California Governor Jerry Brown signed a bill into law in October 2017 that blocks the expansion of for-profit immigration detention facilities, demonstrating the state’s opposition to President Trump’s efforts to crack down on undocumented immigrants and increase deportations.

The Dignity Not Detention Act (SB 29) restricts new contracts between local government agencies and private companies that operate immigration detention facilities in California, blocks plans to expand existing facilities, and requires a 180-day notice and public hearings for future building permits. The law also requires private immigration detention centers to adhere to national standards for conditions, and requires the California Department of Justice to perform annual audits of such facilities.

“California should not be siding with companies that profit from the detention of asylum seekers,” said state Senator Ricardo Lara, the bill’s sponsor. There are four privately-run immigration centers in California. The GEO Group, which operates the Adelanto Detention Facility in San Bernardino County and the Mesa Verde Detention Facility in Bakersfield, is one of the largest contractors with Immigration and Customs Enforcement (ICE), having held $900 million in ICE contracts since 2013. CoreCivic, formerly CCA, runs the Otay Mesa Detention Center in San Diego, while the Imperial Regional Detention Facility in Calexico is operated by Management & Training Corp.

A quota policy adopted by Congress in 2009 requires ICE to maintain an average of 34,000 immigrants in detention on a daily basis whether that many need to be detained or not, which has resulted in lucrative contracts and increased profits for private prison companies. The 2016 budget for the U.S. Department of Homeland Security (DHS) included $3.3 billion to detain immigrants plus $350 million to add more “family” detention beds. More than three-fifths of immigration detainees are held in privately-run facilities, according to DHS.

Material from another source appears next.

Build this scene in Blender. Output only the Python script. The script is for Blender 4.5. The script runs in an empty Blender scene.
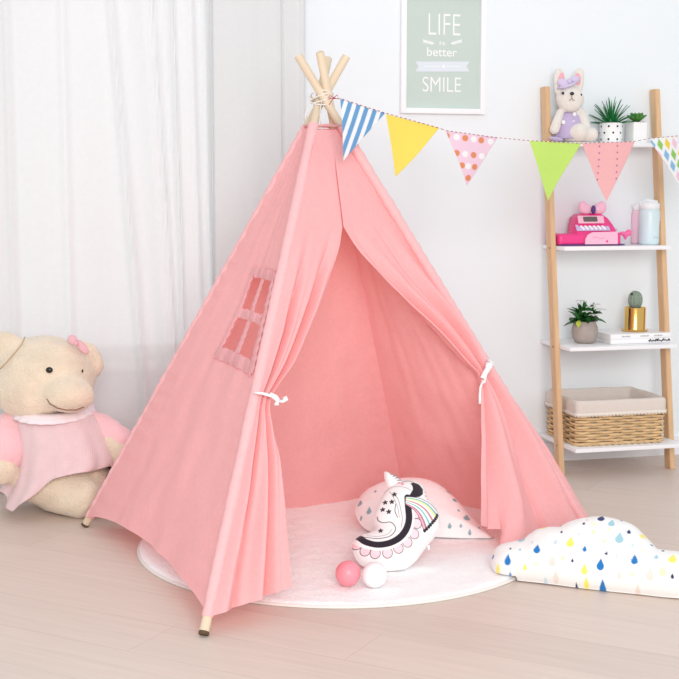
import bpy, bmesh, math, random
import numpy as np
from mathutils import Vector, Matrix, noise, Euler

random.seed(7)
PI = math.pi
scene = bpy.context.scene
COL = scene.collection

# ------------------------------------------------------------------ camera
FPX = 1250.0                      # focal length in pixels for a 679 px frame
CAM_H = 1.07
PITCH = math.atan((339.5 - 195.0) / FPX)
cam_data = bpy.data.cameras.new('camera')
cam_data.sensor_width = 36.0
cam_data.lens = FPX / 679.0 * 36.0
cam_data.clip_start = 0.05
cam = bpy.data.objects.new('camera', cam_data)
COL.objects.link(cam)
cam.location = (0, 0, CAM_H)
cam.rotation_euler = (PI / 2 - PITCH, 0, 0)
scene.camera = cam

# ------------------------------------------------------------------ world, lamps, exposure
world = bpy.data.worlds.new('world')
scene.world = world
world.use_nodes = True
bgn = world.node_tree.nodes['Background']
bgn.inputs['Color'].default_value = (0.93, 0.958, 1.0, 1)
bgn.inputs['Strength'].default_value = 0.76

def area_light(name, loc, target, size, power, color=(1, 1, 1)):
    l = bpy.data.lights.new(name, 'AREA')
    l.shape = 'SQUARE'
    l.size = size
    l.energy = power
    l.color = color
    o = bpy.data.objects.new(name, l)
    COL.objects.link(o)
    o.location = loc
    o.rotation_euler = (Vector(target) - Vector(loc)).to_track_quat('-Z', 'Y').to_euler()
    return o

area_light('studio_softbox', (0.55, -1.1, 1.95), (0.1, 4.0, 0.5), 2.2, 140, (1.0, 0.99, 0.975))
area_light('daylight_outside_window', (-1.9, 6.3, 2.2), (-1.35, 4.4, 1.0), 5.5, 10, (1.0, 1.0, 1.0))
scene.view_settings.view_transform = 'Standard'
scene.view_settings.look = 'None'
scene.view_settings.gamma = 1
scene.view_settings.use_curve_mapping = False
scene.view_settings.exposure = 0.07

# ------------------------------------------------------------------ geometry of the view and the wall
C0 = Vector((0, 0, CAM_H))
FWD = Vector((0, math.cos(PITCH), -math.sin(PITCH)))
UPV = Vector((0, math.sin(PITCH), math.cos(PITCH)))
RGT = Vector((1, 0, 0))
def ray(x, y): return RGT * ((x - 339.5) / FPX) - UPV * ((y - 339.5) / FPX) + FWD
def floor_pt(x, y, z=0.0):
    d = ray(x, y); return C0 + d * ((z - CAM_H) / d.z)
def at(x, y, Y):
    d = ray(x, y); return C0 + d * (Y / d.y)
def on_plane(x, y, p0, n):
    d = ray(x, y); return C0 + d * ((p0 - C0).dot(n) / d.dot(n))

TH = math.atan(0.25)
WU = Vector((math.cos(TH), math.sin(TH), 0))        # along the back wall, to the right
WN = Vector((math.sin(TH), -math.cos(TH), 0))       # out of the wall, into the room
W0 = Vector((1.067, 5.030, 0))
def WP(s, q, z): return W0 + WU * s + WN * q + Vector((0, 0, z))
def wall_px(x, y, q=0.0):
    P = on_plane(x, y, W0 + WN * q, WN) - W0
    return P.dot(WU), P.z

# ------------------------------------------------------------------ materials
def lin(c):
    c = c / 255.0
    return c / 12.92 if c <= 0.04045 else ((c + 0.055) / 1.055) ** 2.4
def rgb(c): return (lin(c[0]), lin(c[1]), lin(c[2]), 1.0)

def mat(name, color, rough=0.7, var=0.0, var_scale=8.0, bump=0.0, bump_scale=60.0, metal=0.0,
        trans=0.0, sheen=0.0, stretch=None, vcol=False, spec=0.3, coat=0.0, see=0.0, detail=3.0, tcol=None, check=0.0):
    m = bpy.data.materials.new(name)
    m.use_nodes = True
    nt = m.node_tree
    N, L = nt.nodes, nt.links
    b = N['Principled BSDF']
    out = N['Material Output']
    b.inputs['Roughness'].default_value = rough
    b.inputs['Metallic'].default_value = metal
    b.inputs['Specular IOR Level'].default_value = spec
    b.inputs['Sheen Weight'].default_value = sheen
    b.inputs['Coat Weight'].default_value = coat
    tc = N.new('ShaderNodeTexCoord')
    mp = N.new('ShaderNodeMapping')
    L.new(tc.outputs['Object'], mp.inputs['Vector'])
    if stretch: mp.inputs['Scale'].default_value = stretch
    src = None
    if vcol:
        a = N.new('ShaderNodeVertexColor'); a.layer_name = 'col'
        src = a.outputs['Color']
    else:
        r = N.new('ShaderNodeRGB'); r.outputs[0].default_value = rgb(color)
        src = r.outputs[0]
    nz = N.new('ShaderNodeTexNoise')
    nz.inputs['Scale'].default_value = var_scale
    nz.inputs['Detail'].default_value = detail
    L.new(mp.outputs['Vector'], nz.inputs['Vector'])
    mr = N.new('ShaderNodeMapRange')
    mr.inputs['From Min'].default_value = 0.3
    mr.inputs['From Max'].default_value = 0.7
    mr.inputs['To Min'].default_value = 1.0 - var
    mr.inputs['To Max'].default_value = 1.0 + var
    L.new(nz.outputs['Fac'], mr.inputs['Value'])
    vm = N.new('ShaderNodeVectorMath'); vm.operation = 'SCALE'
    L.new(src, vm.inputs[0]); L.new(mr.outputs['Result'], vm.inputs['Scale'])
    csock = vm.outputs['Vector']
    if check > 0:                                   # fine woven check
        sm_ = None
        for ax in (0, 2):
            wv = N.new('ShaderNodeTexWave'); wv.wave_type = 'BANDS'; wv.bands_direction = 'X' if ax == 0 else 'Z'
            wv.inputs['Scale'].default_value = check; wv.inputs['Distortion'].default_value = 0
            L.new(mp.outputs['Vector'], wv.inputs['Vector'])
            m3 = N.new('ShaderNodeMapRange'); m3.inputs['To Min'].default_value = 0.955; m3.inputs['To Max'].default_value = 1.03
            L.new(wv.outputs['Fac'], m3.inputs['Value'])
            v3 = N.new('ShaderNodeVectorMath'); v3.operation = 'SCALE'
            L.new(csock, v3.inputs[0]); L.new(m3.outputs['Result'], v3.inputs['Scale']); csock = v3.outputs['Vector']
    L.new(csock, b.inputs['Base Color'])
    if bump > 0:
        n2 = N.new('ShaderNodeTexNoise')
        n2.inputs['Scale'].default_value = bump_scale
        n2.inputs['Detail'].default_value = 4
        L.new(mp.outputs['Vector'], n2.inputs['Vector'])
        bp = N.new('ShaderNodeBump')
        bp.inputs['Strength'].default_value = bump
        bp.inputs['Distance'].default_value = 0.005
        L.new(n2.outputs['Fac'], bp.inputs['Height'])
        L.new(bp.outputs['Normal'], b.inputs['Normal'])
    last = b.outputs['BSDF']
    if trans > 0:
        t = N.new('ShaderNodeBsdfTranslucent')
        if tcol: t.inputs['Color'].default_value = rgb(tcol)
        else: L.new(csock, t.inputs['Color'])
        mx = N.new('ShaderNodeMixShader'); mx.inputs[0].default_value = trans
        L.new(last, mx.inputs[1]); L.new(t.outputs[0], mx.inputs[2])
        last = mx.outputs[0]
    if see > 0:
        t = N.new('ShaderNodeBsdfTransparent')
        mx = N.new('ShaderNodeMixShader'); mx.inputs[0].default_value = see
        L.new(last, mx.inputs[1]); L.new(t.outputs[0], mx.inputs[2])
        last = mx.outputs[0]
    L.new(last, out.inputs['Surface'])
    return m

def wood_mat(name, color, axis='Z', var=0.12):
    st = {'Z': (30, 30, 2.0), 'X': (2.0, 30, 30), 'Y': (30, 2.0, 30)}[axis]
    return mat(name, color, rough=0.5, var=var, var_scale=2.2, bump=0.08, bump_scale=3, stretch=st, spec=0.3)

def floor_mat():
    m = bpy.data.materials.new('pale_wood_floor')
    m.use_nodes = True
    N, L = m.node_tree.nodes, m.node_tree.links
    b = N['Principled BSDF']
    b.inputs['Roughness'].default_value = 0.42
    b.inputs['Specular IOR Level'].default_value = 0.35
    tc = N.new('ShaderNodeTexCoord')
    mp = N.new('ShaderNodeMapping')
    mp.inputs['Rotation'].default_value = (0, 0, math.radians(28))
    L.new(tc.outputs['Object'], mp.inputs['Vector'])
    br = N.new('ShaderNodeTexBrick')
    br.inputs['Color1'].default_value = rgb((223, 206, 194))
    br.inputs['Color2'].default_value = rgb((217, 200, 188))
    br.inputs['Mortar'].default_value = rgb((200, 181, 170))
    br.inputs['Scale'].default_value = 1.0
    br.inputs['Mortar Size'].default_value = 0.0012
    br.inputs['Mortar Smooth'].default_value = 0.6
    br.inputs['Brick Width'].default_value = 1.3
    br.inputs['Row Height'].default_value = 0.19
    br.offset = 0.37
    L.new(mp.outputs['Vector'], br.inputs['Vector'])
    mp2 = N.new('ShaderNodeMapping')
    mp2.inputs['Scale'].default_value = (1.2, 22, 1)
    L.new(mp.outputs['Vector'], mp2.inputs['Vector'])
    nz = N.new('ShaderNodeTexNoise')
    nz.inputs['Scale'].default_value = 2.5; nz.inputs['Detail'].default_value = 6
    nz.inputs['Distortion'].default_value = 0.4
    L.new(mp2.outputs['Vector'], nz.inputs['Vector'])
    mr = N.new('ShaderNodeMapRange')
    mr.inputs['From Min'].default_value = 0.3; mr.inputs['From Max'].default_value = 0.7
    mr.inputs['To Min'].default_value = 0.955; mr.inputs['To Max'].default_value = 1.035
    L.new(nz.outputs['Fac'], mr.inputs['Value'])
    vm = N.new('ShaderNodeVectorMath'); vm.operation = 'SCALE'
    L.new(br.outputs['Color'], vm.inputs[0]); L.new(mr.outputs['Result'], vm.inputs['Scale'])
    L.new(vm.outputs['Vector'], b.inputs['Base Color'])
    bp = N.new('ShaderNodeBump'); bp.inputs['Strength'].default_value = 0.05; bp.inputs['Distance'].default_value = 0.002
    L.new(nz.outputs['Fac'], bp.inputs['Height']); L.new(bp.outputs['Normal'], b.inputs['Normal'])
    return m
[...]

Many immigrants are refugees who entered the U.S. illegally or overstayed their visas, while others hold green cards, according to Christina Fialho, co-founder and executive director of Community Initiatives for Visiting Immigrants in Confinement (CIVIC), now known as Freedom for Immigrants.

“We’ve had people file complaints with us about maggots in meat, expired milk that’s being served, and really disgusting things that are taking place behind closed doors with little transparency or accountability” at privately-operated detention centers, she said.

The new bill was one of 11 recently signed into law that expanded protections for undocumented immigrants in California, including a sanctuary state policy and education and housing protections for immigrants.

An estimated 4,000 immigrants are held in detention centers in California at any given time, mostly (70 percent) in privately-operated facilities.